In Creature di Dio a contare è il clima plumbeo che regna su questi luoghi irlandesi fin dall’inizio, fin da prima del ritorno del figlio, è la cattiveria umana degli uomini di quella famiglia, maneschi e muti, è la disperazione delle fabbriche, delle reti, delle coltivazioni e contano i silenzi dentro i quali Saela Davis e Anna Rose Holmer (le registe) impongono Emily Watson come osservatrice. Ad un certo punto infatti, ben presto nella trama, la polizia convoca la madre per chiedergli conto di una dichiarazione del figlio. Lui ha detto di essere stato con lei nella notte in cui è accusato di violenza contro un’altra donna, sua ex fidanzata. La madre lo difende senza pensarci nemmeno e gli fornisce l’alibi, da quel momento cambia il suo ruolo, inizia il processo di mutamento di considerazione del figlio e diventa un’osservatrice del mondo che la circonda. E il film cambia con lei. Cambia lo sguardo, cambia quello che noi associamo a quelle stesse immagini, diventano ancora di più immagini di violenza, sopraffazione e istinto animale.

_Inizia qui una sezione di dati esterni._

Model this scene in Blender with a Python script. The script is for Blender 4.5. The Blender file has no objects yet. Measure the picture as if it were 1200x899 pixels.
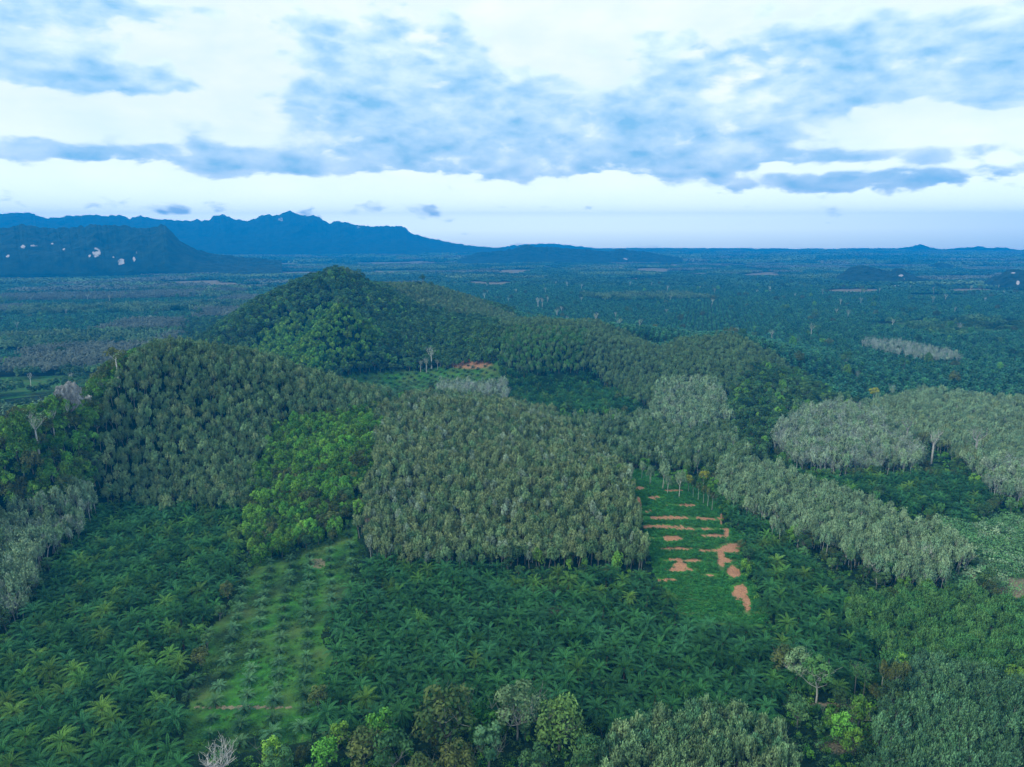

Ancora più peculiare e stimolante è il punto in cui Creature di Dio mette gli spettatori, non nelle scarpe di Aileen (la madre) come sarebbe scontato immaginare, quanto accanto a lei come un marito amorevole (che lei decisamente non ha) che la osserva e sorveglia, preoccupato per quello che le sta accadendo, in tensione per come potrà andare a finire questo mutamento interiore. La recitazione di Emily Watson, colpevole e sempre un po’ dimessa, non va esattamente per il sottile, non lascia ambiguità e annuncia tutto quel che verrà fin dal primo primo piano. Ma è indubbio che dentro la grossolana esagerazione di un essere umano costantemente preoccupato e affranto, sia quando ne ha ragione che quando non ne ha, lei trovi tantissime sfumature e riesca a raccontare un passaggio gigantesco. Quello da madre innamorata del figlio, a suo principale nemico.

Il figlio è interpretato da Paul Mescal, oggi attore lanciatissimo ma all'epoca delle riprese di Creature di Dio (che è stato presentato un anno fa al festival di Cannes, dove ebbe la sua premiere anche Aftersun), noto solo per la serie tv Normal People. Nonostante sia un personaggio centrale, lo è solo per la maniera in cui ha un effetto sulla vera protagonista, la sua è una parte molto decisa e che non necessita grandi sfumature. L'intelligenza, più che nell'interpretazione, sta tutta nell'aver scelto proprio lui, che in quel momento aveva stampata addosso l'immagine del bravo ragazzo, l'attore che il pubblico di riferimento ad inizio film guarda con gli stessi occhi della mamma.

Puerile e da saggio finale di scuola di cinema invece tutta la pretesa di raccontare questo passaggio attraverso l’enfasi sui suoni ambientali e le tante vicende ordinarie che avvengono intorno a lei ma che ora lei riconduce al dissidio che sta vivendo. Molto di Creature di Dio si basa su quel genere di soluzioni di regia ambiziose e al tempo stesso facili, che funzionano più idealmente e teoricamente che poi nella pratica. L’unica a fare la differenza in tutto il film è Emily Watson, solo lei lo indirizza e fino a che Creature di Dio si affida a lei ha un senso: è la storia di come basti un evento, grande e importante a fare cambiare la maniera in cui guardiamo la realtà e quello, il mutamento di visione, è ciò che cambia cuori e coscienze.